EXERCISE DIRECTIONS
Output every line below without omitting or altering anything.

SOURCE DATA
** begin **

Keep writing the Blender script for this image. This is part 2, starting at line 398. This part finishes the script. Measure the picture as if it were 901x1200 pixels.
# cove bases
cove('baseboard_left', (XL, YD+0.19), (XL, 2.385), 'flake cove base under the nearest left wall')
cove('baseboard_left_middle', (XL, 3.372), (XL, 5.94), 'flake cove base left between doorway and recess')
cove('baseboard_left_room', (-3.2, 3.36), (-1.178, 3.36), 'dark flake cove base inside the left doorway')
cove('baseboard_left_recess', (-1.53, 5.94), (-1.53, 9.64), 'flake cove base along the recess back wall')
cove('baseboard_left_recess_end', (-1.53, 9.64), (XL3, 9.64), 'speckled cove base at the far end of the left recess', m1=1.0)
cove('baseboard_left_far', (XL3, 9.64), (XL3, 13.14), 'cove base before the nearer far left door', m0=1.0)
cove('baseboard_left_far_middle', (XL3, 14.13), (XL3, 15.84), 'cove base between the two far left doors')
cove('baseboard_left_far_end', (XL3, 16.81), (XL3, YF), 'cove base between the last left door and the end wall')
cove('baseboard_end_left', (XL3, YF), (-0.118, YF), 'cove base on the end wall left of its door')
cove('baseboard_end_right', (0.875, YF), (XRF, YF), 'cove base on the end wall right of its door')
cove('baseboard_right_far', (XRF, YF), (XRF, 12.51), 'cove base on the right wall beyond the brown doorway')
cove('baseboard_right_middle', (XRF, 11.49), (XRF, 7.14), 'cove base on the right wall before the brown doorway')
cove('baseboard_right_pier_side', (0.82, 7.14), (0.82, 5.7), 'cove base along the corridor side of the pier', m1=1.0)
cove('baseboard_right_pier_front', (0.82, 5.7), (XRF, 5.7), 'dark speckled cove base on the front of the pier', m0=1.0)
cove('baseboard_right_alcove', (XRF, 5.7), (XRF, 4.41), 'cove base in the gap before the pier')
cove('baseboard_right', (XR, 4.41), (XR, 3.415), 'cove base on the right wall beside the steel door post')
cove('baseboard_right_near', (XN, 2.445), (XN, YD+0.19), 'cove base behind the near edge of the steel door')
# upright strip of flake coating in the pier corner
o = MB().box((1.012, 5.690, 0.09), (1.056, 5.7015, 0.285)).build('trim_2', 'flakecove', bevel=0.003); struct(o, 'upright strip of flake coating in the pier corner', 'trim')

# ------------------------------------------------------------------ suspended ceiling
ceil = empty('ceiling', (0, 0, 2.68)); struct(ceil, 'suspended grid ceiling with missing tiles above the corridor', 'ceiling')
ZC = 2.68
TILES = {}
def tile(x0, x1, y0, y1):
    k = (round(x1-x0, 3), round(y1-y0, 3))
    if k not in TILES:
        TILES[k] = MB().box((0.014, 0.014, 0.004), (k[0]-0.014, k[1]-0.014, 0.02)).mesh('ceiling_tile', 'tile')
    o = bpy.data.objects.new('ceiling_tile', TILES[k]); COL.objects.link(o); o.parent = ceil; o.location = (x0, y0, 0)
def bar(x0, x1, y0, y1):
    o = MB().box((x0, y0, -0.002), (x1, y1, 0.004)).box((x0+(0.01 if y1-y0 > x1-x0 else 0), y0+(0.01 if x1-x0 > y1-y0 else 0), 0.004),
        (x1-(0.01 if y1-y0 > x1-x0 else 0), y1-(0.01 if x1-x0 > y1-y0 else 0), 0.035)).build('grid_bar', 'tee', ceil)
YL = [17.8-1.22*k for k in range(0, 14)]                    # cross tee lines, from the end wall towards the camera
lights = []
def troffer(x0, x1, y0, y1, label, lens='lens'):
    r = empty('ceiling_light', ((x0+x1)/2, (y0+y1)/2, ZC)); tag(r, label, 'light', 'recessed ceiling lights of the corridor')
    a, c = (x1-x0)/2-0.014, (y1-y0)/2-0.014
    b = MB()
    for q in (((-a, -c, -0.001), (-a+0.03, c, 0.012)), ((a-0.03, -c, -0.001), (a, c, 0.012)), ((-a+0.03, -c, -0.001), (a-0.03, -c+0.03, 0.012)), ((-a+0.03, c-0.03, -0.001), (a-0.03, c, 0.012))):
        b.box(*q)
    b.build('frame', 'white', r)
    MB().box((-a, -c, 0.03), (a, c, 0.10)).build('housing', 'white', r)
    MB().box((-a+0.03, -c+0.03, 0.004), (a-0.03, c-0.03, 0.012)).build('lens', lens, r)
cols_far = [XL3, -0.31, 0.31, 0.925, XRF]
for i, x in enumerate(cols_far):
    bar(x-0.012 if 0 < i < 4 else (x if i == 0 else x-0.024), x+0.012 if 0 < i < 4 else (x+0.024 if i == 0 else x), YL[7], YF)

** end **

EXERCISE ANSWER
Keep writing the Blender script for this image. This is part 2, starting at line 398. This part finishes the script. Measure the picture as if it were 901x1200 pixels.
# cove bases
cove('baseboard_left', (XL, YD+0.19), (XL, 2.385), 'flake cove base under the nearest left wall')
cove('baseboard_left_middle', (XL, 3.372), (XL, 5.94), 'flake cove base left between doorway and recess')
cove('baseboard_left_room', (-3.2, 3.36), (-1.178, 3.36), 'dark flake cove base inside the left doorway')
cove('baseboard_left_recess', (-1.53, 5.94), (-1.53, 9.64), 'flake cove base along the recess back wall')
cove('baseboard_left_recess_end', (-1.53, 9.64), (XL3, 9.64), 'speckled cove base at the far end of the left recess', m1=1.0)
cove('baseboard_left_far', (XL3, 9.64), (XL3, 13.14), 'cove base before the nearer far left door', m0=1.0)
cove('baseboard_left_far_middle', (XL3, 14.13), (XL3, 15.84), 'cove base between the two far left doors')
cove('baseboard_left_far_end', (XL3, 16.81), (XL3, YF), 'cove base between the last left door and the end wall')
cove('baseboard_end_left', (XL3, YF), (-0.118, YF), 'cove base on the end wall left of its door')
cove('baseboard_end_right', (0.875, YF), (XRF, YF), 'cove base on the end wall right of its door')
cove('baseboard_right_far', (XRF, YF), (XRF, 12.51), 'cove base on the right wall beyond the brown doorway')
cove('baseboard_right_middle', (XRF, 11.49), (XRF, 7.14), 'cove base on the right wall before the brown doorway')
cove('baseboard_right_pier_side', (0.82, 7.14), (0.82, 5.7), 'cove base along the corridor side of the pier', m1=1.0)
cove('baseboard_right_pier_front', (0.82, 5.7), (XRF, 5.7), 'dark speckled cove base on the front of the pier', m0=1.0)
cove('baseboard_right_alcove', (XRF, 5.7), (XRF, 4.41), 'cove base in the gap before the pier')
cove('baseboard_right', (XR, 4.41), (XR, 3.415), 'cove base on the right wall beside the steel door post')
cove('baseboard_right_near', (XN, 2.445), (XN, YD+0.19), 'cove base behind the near edge of the steel door')
# upright strip of flake coating in the pier corner
o = MB().box((1.012, 5.690, 0.09), (1.056, 5.7015, 0.285)).build('trim_2', 'flakecove', bevel=0.003); struct(o, 'upright strip of flake coating in the pier corner', 'trim')

# ------------------------------------------------------------------ suspended ceiling
ceil = empty('ceiling', (0, 0, 2.68)); struct(ceil, 'suspended grid ceiling with missing tiles above the corridor', 'ceiling')
ZC = 2.68
TILES = {}
def tile(x0, x1, y0, y1):
    k = (round(x1-x0, 3), round(y1-y0, 3))
    if k not in TILES:
        TILES[k] = MB().box((0.014, 0.014, 0.004), (k[0]-0.014, k[1]-0.014, 0.02)).mesh('ceiling_tile', 'tile')
    o = bpy.data.objects.new('ceiling_tile', TILES[k]); COL.objects.link(o); o.parent = ceil; o.location = (x0, y0, 0)
def bar(x0, x1, y0, y1):
    o = MB().box((x0, y0, -0.002), (x1, y1, 0.004)).box((x0+(0.01 if y1-y0 > x1-x0 else 0), y0+(0.01 if x1-x0 > y1-y0 else 0), 0.004),
        (x1-(0.01 if y1-y0 > x1-x0 else 0), y1-(0.01 if x1-x0 > y1-y0 else 0), 0.035)).build('grid_bar', 'tee', ceil)
YL = [17.8-1.22*k for k in range(0, 14)]                    # cross tee lines, from the end wall towards the camera
lights = []
def troffer(x0, x1, y0, y1, label, lens='lens'):
    r = empty('ceiling_light', ((x0+x1)/2, (y0+y1)/2, ZC)); tag(r, label, 'light', 'recessed ceiling lights of the corridor')
    a, c = (x1-x0)/2-0.014, (y1-y0)/2-0.014
    b = MB()
    for q in (((-a, -c, -0.001), (-a+0.03, c, 0.012)), ((a-0.03, -c, -0.001), (a, c, 0.012)), ((-a+0.03, -c, -0.001), (a-0.03, -c+0.03, 0.012)), ((-a+0.03, c-0.03, -0.001), (a-0.03, c, 0.012))):
        b.box(*q)
    b.build('frame', 'white', r)
    MB().box((-a, -c, 0.03), (a, c, 0.10)).build('housing', 'white', r)
    MB().box((-a+0.03, -c+0.03, 0.004), (a-0.03, c-0.03, 0.012)).build('lens', lens, r)
cols_far = [XL3, -0.31, 0.31, 0.925, XRF]
for i, x in enumerate(cols_far):
    bar(x-0.012 if 0 < i < 4 else (x if i == 0 else x-0.024), x+0.012 if 0 < i < 4 else (x+0.024 if i == 0 else x), YL[7], YF)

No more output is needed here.